Energy prices -- still a concern

The following commentary (with charts) is from Scott Grannis, Chief Economist at Western Asset Management...

The energy story isn't over yet. As the charts show...





energy prices still look to be in a rising trend, with no sign yet of any significant price declines. Even though natural gas prices have dropped almost 40% from their recent December high, they are still up by over 500% since their 1998 lows. The fact that energy prices have moved up in the last month or so means that headline inflation is likely to pick up again. Wholesale gasoline prices are now 24% higher than their November lows, so that could add 1% or so to the CPI over the next two reports.

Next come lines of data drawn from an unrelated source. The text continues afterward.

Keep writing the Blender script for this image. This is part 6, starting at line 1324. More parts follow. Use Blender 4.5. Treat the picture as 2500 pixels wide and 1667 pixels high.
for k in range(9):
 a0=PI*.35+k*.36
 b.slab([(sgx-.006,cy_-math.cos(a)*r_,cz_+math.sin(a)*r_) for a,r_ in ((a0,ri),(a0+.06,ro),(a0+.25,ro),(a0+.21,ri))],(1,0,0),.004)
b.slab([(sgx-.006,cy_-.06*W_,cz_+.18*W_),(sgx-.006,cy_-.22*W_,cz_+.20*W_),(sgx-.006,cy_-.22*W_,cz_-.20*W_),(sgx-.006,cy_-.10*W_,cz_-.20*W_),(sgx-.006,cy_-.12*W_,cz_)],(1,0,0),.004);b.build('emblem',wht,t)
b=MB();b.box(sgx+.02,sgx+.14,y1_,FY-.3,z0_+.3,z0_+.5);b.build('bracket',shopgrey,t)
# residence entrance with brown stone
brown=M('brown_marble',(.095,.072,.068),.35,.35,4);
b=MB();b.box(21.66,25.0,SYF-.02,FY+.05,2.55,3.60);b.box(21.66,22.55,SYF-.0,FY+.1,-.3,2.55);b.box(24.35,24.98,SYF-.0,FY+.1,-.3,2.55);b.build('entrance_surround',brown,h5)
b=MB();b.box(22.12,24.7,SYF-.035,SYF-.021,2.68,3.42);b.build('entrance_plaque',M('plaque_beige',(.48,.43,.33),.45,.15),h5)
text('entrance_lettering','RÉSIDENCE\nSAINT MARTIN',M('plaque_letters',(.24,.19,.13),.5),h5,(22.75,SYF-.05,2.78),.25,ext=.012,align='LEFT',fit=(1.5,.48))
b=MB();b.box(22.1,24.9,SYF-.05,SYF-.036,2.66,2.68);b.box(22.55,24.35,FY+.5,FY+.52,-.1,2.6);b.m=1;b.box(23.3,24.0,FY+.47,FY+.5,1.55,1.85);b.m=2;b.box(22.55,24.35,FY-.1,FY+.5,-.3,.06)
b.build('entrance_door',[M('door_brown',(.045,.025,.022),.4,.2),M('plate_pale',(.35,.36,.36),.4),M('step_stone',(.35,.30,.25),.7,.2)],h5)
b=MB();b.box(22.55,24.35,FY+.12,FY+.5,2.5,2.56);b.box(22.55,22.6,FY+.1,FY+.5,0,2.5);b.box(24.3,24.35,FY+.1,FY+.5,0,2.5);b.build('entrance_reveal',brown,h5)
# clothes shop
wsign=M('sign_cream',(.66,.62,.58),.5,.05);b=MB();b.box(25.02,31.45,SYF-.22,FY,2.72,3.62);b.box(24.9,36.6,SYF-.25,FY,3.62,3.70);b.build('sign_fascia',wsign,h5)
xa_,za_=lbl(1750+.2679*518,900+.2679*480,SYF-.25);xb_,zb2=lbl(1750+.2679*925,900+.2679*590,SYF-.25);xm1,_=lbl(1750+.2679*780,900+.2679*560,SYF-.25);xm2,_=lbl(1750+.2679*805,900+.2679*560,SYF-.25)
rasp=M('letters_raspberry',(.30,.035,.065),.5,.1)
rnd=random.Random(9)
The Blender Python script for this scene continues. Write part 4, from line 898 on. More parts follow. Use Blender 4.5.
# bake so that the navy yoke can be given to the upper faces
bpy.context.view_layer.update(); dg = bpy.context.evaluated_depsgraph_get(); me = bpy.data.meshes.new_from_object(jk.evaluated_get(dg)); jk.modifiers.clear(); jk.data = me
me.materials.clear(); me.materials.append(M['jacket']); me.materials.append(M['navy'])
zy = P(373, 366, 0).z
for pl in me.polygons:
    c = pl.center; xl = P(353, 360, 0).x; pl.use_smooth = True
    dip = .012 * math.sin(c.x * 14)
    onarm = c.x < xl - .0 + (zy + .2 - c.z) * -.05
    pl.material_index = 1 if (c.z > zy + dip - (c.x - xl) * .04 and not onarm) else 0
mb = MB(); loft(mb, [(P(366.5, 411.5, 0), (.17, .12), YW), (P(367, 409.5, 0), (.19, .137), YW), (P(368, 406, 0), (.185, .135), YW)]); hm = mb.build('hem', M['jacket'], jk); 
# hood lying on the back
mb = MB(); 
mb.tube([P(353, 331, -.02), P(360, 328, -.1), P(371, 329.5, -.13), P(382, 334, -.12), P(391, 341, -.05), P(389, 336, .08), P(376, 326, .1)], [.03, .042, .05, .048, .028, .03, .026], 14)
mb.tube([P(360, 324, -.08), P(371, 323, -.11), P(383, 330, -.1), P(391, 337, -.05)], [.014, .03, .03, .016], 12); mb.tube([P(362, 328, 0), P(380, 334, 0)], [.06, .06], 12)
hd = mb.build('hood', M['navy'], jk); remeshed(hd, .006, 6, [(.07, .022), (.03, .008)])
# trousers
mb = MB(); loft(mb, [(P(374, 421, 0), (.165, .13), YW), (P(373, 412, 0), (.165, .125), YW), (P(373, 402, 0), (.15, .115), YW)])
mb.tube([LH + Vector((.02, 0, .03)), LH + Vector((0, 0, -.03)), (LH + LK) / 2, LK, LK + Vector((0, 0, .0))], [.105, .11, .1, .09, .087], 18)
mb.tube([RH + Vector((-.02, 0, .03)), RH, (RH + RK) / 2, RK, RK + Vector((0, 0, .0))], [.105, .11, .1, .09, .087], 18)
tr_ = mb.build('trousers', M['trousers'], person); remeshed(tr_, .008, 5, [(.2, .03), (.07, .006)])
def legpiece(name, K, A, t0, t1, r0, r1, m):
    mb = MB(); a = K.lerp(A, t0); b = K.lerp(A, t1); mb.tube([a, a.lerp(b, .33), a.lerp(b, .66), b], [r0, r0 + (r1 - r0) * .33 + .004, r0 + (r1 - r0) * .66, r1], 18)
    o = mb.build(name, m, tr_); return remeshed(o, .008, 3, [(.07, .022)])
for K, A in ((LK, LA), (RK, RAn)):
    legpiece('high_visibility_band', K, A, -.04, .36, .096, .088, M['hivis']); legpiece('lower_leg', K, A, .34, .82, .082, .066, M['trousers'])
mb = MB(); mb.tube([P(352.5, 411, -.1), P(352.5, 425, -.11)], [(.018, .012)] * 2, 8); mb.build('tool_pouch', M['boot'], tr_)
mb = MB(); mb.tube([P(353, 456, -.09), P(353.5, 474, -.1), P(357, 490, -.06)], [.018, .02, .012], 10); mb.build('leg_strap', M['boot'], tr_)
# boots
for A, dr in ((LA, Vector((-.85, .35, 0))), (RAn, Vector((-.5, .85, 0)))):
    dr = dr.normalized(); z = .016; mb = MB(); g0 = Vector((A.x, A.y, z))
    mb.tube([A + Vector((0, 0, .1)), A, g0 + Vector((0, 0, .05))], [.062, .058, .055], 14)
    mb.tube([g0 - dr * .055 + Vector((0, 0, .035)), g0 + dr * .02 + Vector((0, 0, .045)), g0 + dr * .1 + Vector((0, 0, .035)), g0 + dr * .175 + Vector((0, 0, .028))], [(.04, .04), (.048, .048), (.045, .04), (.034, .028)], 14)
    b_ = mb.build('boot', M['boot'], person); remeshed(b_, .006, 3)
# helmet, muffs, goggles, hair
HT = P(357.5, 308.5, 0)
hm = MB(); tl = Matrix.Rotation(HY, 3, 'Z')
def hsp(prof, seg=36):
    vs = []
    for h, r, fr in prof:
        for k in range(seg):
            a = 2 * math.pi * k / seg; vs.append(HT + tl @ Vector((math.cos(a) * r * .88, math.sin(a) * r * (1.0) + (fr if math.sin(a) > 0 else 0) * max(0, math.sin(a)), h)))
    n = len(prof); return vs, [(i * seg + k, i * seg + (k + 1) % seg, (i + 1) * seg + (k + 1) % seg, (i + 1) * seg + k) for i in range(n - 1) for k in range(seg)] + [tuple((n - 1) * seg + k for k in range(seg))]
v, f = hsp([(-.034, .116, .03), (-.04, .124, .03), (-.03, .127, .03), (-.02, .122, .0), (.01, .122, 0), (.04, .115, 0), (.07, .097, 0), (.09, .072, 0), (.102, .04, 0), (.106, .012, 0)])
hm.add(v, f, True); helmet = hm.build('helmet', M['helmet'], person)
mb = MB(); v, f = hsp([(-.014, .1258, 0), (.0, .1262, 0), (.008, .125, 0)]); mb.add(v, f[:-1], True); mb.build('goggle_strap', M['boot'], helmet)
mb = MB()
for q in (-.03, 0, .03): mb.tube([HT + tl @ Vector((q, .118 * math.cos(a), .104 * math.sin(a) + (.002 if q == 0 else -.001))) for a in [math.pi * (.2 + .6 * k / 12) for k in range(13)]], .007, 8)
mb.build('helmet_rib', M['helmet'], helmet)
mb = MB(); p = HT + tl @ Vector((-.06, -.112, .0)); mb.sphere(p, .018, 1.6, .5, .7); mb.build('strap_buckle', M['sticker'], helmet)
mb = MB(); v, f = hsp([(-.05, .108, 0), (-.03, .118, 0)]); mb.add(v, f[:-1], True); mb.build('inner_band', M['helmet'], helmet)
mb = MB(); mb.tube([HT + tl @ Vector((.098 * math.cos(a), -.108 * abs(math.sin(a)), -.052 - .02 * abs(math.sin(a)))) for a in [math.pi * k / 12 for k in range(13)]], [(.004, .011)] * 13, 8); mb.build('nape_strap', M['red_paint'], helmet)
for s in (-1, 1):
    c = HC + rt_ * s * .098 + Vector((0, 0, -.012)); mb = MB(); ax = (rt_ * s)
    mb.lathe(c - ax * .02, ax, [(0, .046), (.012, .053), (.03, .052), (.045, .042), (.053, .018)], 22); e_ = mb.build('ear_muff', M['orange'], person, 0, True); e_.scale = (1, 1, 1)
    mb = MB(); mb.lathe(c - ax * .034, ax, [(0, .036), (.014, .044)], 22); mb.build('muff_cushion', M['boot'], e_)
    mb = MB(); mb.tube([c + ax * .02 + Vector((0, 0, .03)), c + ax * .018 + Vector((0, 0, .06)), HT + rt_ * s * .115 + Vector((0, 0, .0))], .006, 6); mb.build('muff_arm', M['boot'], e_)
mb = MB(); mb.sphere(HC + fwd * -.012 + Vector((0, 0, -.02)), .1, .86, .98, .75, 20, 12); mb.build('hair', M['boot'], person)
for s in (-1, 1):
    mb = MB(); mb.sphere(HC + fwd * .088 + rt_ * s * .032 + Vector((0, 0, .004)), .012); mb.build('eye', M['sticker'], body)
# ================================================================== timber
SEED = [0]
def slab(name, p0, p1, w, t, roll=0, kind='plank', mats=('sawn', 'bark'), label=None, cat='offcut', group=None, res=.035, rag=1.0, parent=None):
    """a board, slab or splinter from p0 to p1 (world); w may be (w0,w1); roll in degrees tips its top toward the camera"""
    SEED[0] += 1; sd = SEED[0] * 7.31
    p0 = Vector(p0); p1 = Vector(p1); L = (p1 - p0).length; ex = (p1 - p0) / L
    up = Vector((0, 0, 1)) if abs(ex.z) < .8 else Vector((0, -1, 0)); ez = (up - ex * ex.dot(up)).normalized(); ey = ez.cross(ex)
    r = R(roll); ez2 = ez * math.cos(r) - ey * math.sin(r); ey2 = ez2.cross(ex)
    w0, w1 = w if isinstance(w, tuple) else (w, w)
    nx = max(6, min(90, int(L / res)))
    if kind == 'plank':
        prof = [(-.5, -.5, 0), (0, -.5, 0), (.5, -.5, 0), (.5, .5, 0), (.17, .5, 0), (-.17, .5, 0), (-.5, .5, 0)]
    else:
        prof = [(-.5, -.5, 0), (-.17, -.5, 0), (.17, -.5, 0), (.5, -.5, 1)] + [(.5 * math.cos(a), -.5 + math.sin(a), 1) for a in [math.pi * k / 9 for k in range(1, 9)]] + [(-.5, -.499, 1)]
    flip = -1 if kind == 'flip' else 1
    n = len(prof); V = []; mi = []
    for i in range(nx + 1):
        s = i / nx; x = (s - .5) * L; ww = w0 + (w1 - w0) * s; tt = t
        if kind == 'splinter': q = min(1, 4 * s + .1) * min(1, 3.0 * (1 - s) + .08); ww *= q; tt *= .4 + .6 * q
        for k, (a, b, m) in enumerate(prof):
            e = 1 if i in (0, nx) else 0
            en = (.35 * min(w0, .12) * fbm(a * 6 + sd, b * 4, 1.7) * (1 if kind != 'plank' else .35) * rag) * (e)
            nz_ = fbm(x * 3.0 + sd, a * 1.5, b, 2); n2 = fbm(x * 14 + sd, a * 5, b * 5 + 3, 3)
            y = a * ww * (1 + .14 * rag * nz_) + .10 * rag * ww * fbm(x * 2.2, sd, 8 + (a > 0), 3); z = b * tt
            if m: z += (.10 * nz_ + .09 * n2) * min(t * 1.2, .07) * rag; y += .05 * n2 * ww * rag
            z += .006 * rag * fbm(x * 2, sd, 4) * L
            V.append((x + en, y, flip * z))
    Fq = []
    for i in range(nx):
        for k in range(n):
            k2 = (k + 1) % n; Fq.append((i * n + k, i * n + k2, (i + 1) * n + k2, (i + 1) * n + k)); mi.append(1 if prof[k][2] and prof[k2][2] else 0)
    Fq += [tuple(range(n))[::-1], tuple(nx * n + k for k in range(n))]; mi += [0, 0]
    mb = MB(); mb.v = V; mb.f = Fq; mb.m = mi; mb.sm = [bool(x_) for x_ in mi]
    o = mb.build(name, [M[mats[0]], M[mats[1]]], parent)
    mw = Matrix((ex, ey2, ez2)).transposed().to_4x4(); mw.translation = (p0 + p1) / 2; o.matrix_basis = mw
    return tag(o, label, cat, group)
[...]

The fourth chart (above) poses an important question: what is a "normal" price of oil these days? In inflation-adjusted terms, should oil today be considered expensive because it is double the level which prevailed from the mid 1980s until the late 1990s? Or is it more accurate to say that oil today has simply returned to the "normal" levels that prevailed from the mid-1970s to the mid-1980s? This latter question might be rephrased to say that oil prices today have finally caught up to the rise in all other prices that has occurred since the early 1980s. The CPI has about doubled since 1982, and now so have oil prices. So maybe oil at $60/barrel or even $70 is not a big deal. If oil were any less, it would be cheap relative to other things.

This has implications for core inflation, which the Fed has deemed to be the thing to watch. If energy prices have simply caught up to the rise that has already occurred in other prices, then maybe there's little reason to worry about higher energy prices getting passed through to other prices. Instead, we might say that the rise in non-energy prices is finally getting passed through to energy prices.

The more important thing would be whether there is a monetary impulse sufficient to move all prices higher, at a faster rate, in coming years. On that score, I would fall back to my favorites: gold, the dollar, commodity prices, real estate, and real yields. Gold at $540 is saying that money is still too easy. Almost all non-energy manufacturing and industrial prices are rising, and several indices are at all-time highs. Real estate prices are high in most parts of the world. The dollar has stabilized over the past six months, but is still down 25% from its 2002 highs, and is undervalued relative to most major currencies. Real yields are generally low, and low real yields help provide the monetary fuel for rising inflation by not discouraging the impulse to borrow money and buy things. So the monetary tea leaves still point on balance in the direction of higher inflation, and not the falling inflation that is priced into the bond market (TIPS breakeven spreads are predicting the CPI will rise only 2.1% or so in the next 12 reports, as compared to the 3.5% rise in the 12 months ending Nov. 2005).

A further consideration: if energy prices have only returned to more normal levels, then maybe all the talk about an oil shortage and rampant energy demand in China is misplaced. After all, China didn't all of a sudden start growing and burning oil. China has been growing by leaps and bounds for over a decade. If there's a common denominator to globally rising prices for energy, commodities, and real estate, it's more likely easy money than it is a voracious China. I've been frustrated by the muted response of core inflation in recent years, but I think it's just a matter of time before core inflation picks up.